Every hunter knows that an older elk is harder to kill. Natural selection has made the younger, bolder elk rare, but once they survive to maturity, they tend to keep surviving. A new study suggests that this is not just natural selection, but learned behavior. The elk are getting smarter.

Just wait until they can shoot back.

Ecologist Henrik Thurfjell at the University of Alberta theorized that elk are actually learning how to avoid hunters as they age. Thurfell and his colleagues put GPS tracking collars on 49 female elk in western Canada to monitor them over a six year period.

What Thurfell learned was that younger elk began following the lead of older elk to avoid hunters. The elk behaved like they knew when to be more cautious. The animals exhibited such behavior as using dense forest cover when near roads or only using rocky terrain when near areas where lazy hunters were known to be cruising by in slow moving vehicles. The elk even started moving around less during hunting season.
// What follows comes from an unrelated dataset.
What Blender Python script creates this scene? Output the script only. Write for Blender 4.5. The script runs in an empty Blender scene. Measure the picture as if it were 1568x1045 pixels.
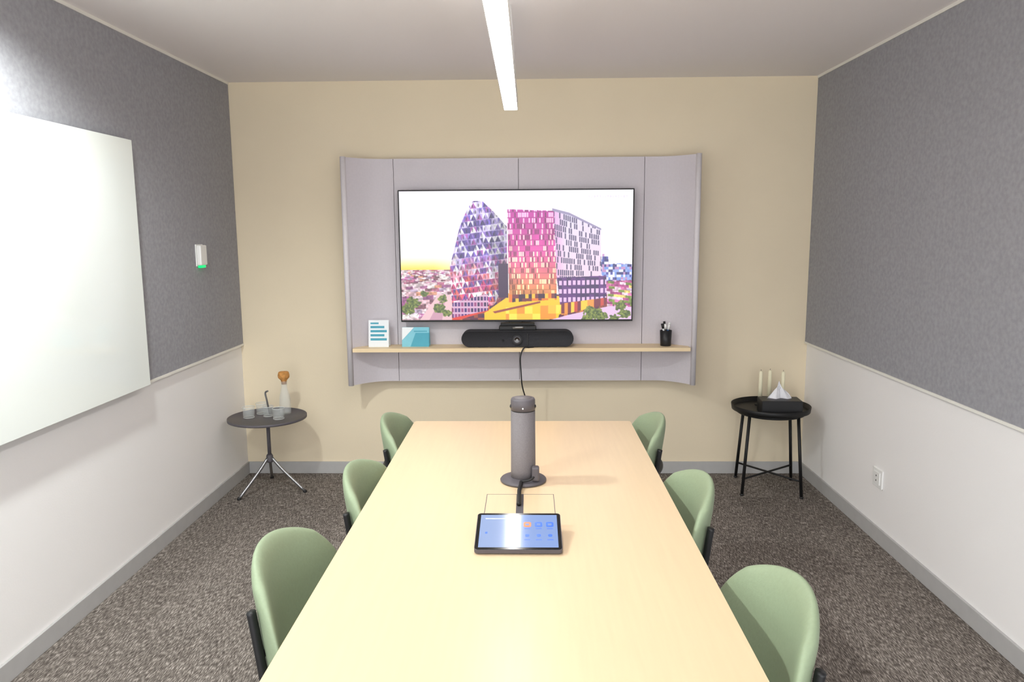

"It's remarkable how bulletproof they become around age 8 or 9," Thurfell remarked.

It even seemed that the elk knew when it was bow season or rifle season. During bow season they made use of rocky, difficult terrain. Bow hunters must get much closer to elk in order to kill them. Utilizing difficult terrain, elk were able to make it much tougher for hunters to get to a spot where they would be able to take a shot with a bow. During rifle season the elk knew to stay far away from roads. Hunters are found near roads and they knew that in order to stay alive they needed to steer clear.

This information could prove useful in land management. If elk really are that smart, we can find a way to keep them away from farm land and crops. If farmers can simply apply a bit of hunting pressure near their farmlands, the elk will learn quickly to stay away and the crops will not get eaten.